Client: The Center for Emerging Artists, NewCourtland Senior Services and Masterman High School
Location: Philadelphia, PA, United States
Completion date: 2014
Artwork budget: $5,000
Project Team
Artist
Elisabeth Nickles
Client
Comfort and Joy Program
NewCourtland Senior Services
Overview
NewCourtland Senior Services and The Center for Emerging Artists offer a Fellowship to work on a cross-generational project over ten one-hour workshop sessions. I worked with members of Allegheny Senior Center and a class from Germantown Friends School. The project I created Through the NewCourtland Artist Fellowship was a piece that is permanently installed at the newly completed Allegheny Senior Center in Philadelphia.

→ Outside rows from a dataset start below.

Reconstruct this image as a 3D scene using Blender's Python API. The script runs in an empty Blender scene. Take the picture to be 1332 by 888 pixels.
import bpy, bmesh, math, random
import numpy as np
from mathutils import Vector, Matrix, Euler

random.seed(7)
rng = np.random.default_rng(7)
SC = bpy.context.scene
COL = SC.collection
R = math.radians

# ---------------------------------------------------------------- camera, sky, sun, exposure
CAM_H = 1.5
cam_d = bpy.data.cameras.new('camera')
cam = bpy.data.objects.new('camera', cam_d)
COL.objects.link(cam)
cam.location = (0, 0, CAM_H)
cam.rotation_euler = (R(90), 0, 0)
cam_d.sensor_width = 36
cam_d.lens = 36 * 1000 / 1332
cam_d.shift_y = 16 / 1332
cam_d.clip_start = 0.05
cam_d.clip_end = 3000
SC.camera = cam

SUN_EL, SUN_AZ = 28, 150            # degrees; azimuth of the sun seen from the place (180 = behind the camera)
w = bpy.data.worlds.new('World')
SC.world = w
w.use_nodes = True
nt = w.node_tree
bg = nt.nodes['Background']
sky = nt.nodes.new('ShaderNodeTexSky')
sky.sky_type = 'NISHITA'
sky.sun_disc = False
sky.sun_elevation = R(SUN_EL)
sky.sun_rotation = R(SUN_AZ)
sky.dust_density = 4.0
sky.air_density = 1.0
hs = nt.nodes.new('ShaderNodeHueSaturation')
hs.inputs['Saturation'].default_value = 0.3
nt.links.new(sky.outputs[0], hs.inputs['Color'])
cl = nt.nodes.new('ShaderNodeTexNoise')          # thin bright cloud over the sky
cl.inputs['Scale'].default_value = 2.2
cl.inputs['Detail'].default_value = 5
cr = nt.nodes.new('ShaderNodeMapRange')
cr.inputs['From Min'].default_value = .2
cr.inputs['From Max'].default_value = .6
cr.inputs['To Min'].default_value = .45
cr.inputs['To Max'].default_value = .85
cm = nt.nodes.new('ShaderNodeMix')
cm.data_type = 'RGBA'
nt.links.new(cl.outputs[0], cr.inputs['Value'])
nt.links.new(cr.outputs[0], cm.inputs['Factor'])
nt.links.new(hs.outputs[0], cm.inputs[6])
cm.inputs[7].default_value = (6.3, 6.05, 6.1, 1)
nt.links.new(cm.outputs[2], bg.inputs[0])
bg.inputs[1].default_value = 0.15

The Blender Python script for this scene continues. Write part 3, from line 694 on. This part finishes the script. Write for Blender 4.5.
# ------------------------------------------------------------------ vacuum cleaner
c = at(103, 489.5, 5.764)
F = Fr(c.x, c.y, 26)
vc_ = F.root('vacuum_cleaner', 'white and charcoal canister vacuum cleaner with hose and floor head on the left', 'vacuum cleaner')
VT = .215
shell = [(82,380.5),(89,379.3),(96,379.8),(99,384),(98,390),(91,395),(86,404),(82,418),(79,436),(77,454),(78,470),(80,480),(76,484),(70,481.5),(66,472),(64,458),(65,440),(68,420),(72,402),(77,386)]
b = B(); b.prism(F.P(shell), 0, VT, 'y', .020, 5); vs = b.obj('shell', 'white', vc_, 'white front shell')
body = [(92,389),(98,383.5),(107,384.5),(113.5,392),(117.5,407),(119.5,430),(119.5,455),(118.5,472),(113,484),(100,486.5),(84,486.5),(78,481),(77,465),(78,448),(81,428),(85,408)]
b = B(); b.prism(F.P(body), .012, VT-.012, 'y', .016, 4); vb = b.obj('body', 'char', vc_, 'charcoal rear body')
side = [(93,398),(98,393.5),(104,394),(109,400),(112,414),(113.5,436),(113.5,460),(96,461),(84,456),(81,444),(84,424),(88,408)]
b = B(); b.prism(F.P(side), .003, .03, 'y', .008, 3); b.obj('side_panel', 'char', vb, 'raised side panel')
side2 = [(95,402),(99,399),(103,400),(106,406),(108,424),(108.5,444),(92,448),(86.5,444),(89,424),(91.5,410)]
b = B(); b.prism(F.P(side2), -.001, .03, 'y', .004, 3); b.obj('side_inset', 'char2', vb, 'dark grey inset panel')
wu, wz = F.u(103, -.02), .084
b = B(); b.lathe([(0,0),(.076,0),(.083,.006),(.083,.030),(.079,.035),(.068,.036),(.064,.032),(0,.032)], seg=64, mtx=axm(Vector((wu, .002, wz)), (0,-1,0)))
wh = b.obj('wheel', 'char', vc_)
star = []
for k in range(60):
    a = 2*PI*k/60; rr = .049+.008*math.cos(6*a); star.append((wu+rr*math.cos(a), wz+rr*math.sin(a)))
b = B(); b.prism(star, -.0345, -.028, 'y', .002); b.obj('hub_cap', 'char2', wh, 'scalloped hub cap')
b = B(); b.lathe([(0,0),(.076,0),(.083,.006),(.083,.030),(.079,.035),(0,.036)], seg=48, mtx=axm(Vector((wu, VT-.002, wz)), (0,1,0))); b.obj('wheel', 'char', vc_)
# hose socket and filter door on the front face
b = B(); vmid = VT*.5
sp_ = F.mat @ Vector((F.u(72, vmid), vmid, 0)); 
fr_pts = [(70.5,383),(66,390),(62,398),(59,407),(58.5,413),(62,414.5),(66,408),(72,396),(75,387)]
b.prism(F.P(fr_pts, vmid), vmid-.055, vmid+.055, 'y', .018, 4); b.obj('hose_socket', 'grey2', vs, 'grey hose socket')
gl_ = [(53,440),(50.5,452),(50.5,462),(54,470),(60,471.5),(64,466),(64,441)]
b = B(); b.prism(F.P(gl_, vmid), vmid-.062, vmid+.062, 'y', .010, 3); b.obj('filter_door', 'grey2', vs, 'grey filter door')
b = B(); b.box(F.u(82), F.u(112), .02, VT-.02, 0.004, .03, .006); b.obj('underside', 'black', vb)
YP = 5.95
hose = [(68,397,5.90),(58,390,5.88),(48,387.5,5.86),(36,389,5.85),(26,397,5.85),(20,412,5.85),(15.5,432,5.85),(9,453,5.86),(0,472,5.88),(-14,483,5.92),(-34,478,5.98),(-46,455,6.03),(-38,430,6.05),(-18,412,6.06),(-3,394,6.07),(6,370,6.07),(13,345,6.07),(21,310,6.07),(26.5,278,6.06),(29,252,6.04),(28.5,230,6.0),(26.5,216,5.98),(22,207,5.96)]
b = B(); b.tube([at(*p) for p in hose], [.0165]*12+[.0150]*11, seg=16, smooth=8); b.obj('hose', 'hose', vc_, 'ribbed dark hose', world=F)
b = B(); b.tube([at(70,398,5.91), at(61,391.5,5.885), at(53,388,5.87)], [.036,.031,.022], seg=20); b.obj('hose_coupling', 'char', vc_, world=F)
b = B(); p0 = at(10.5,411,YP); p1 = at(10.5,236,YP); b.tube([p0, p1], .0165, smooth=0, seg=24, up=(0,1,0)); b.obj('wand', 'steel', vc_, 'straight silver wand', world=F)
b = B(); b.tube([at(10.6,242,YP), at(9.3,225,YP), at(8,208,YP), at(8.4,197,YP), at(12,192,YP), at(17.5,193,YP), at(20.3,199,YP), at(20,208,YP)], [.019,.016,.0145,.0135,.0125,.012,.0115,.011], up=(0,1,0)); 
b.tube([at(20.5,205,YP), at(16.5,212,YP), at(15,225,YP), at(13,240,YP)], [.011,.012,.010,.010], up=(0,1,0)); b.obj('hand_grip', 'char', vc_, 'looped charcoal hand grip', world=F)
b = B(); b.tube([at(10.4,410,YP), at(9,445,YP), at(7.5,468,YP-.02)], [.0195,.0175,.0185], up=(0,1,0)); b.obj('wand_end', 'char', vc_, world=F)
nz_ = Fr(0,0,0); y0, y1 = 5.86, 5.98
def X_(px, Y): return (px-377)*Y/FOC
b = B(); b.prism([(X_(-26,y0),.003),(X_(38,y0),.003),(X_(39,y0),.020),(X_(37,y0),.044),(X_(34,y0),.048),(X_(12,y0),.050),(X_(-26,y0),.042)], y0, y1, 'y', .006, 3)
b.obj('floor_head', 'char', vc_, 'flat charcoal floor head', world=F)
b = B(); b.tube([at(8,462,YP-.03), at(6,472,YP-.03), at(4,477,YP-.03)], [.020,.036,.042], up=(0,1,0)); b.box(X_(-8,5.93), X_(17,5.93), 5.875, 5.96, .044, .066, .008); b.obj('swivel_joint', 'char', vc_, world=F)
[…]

The participating seniors interact with the piece on a daily basis.
Goals
NewCourtland is a recognized leader in innovative senior programming. The NewCourtland Artist Fellowship is a part of their program, Comfort & Joy™, an award-winning interactive arts and cultural program, which celebrates intergenerational artistic achievement by pairing seniors with school-aged children and local artists. Comfort & Joy™ has garnered national attention and has given voice to seniors while encouraging them to remain involved and active in their communities.
Process
As the artist, I interviewed seniors and gathered information based on their memories and life history as it related to landscape and geographic origins. The seniors researched images, based on interviews and questionnaires, about their upbringing and experiences while growing up during the civil rights era and their visual memories of childhood as it related to the landscape. We also looked at larger migration patterns. Many of the participants came to Philadelphia during a period known as The Great Migration in American History. Many of the African American Seniors had vivid memories of growing up on farmland, working on cotton fields, going to segregated schools and most had experiences of institutionalized racism. All came North, to Philadelphia, in search of a better life to escape the Jim Crow policies of the South. The experience gave the children a more human view of the history they learn in school and the senior citizens felt their story heard by another generation.
Additional Information
The senior citizens worked with drawing and painting from visual imagery printed based on their interviews. Children from a local Quaker school worked with some of the seniors who had less manual dexterity, to illustrate their imagery. The result was a rich vocabulary of chromatic drawings and shapes. The drawings were digitally manipulated and arranged in a large- scale composition that was fabricated in painted MDF and Vinyl by the artist.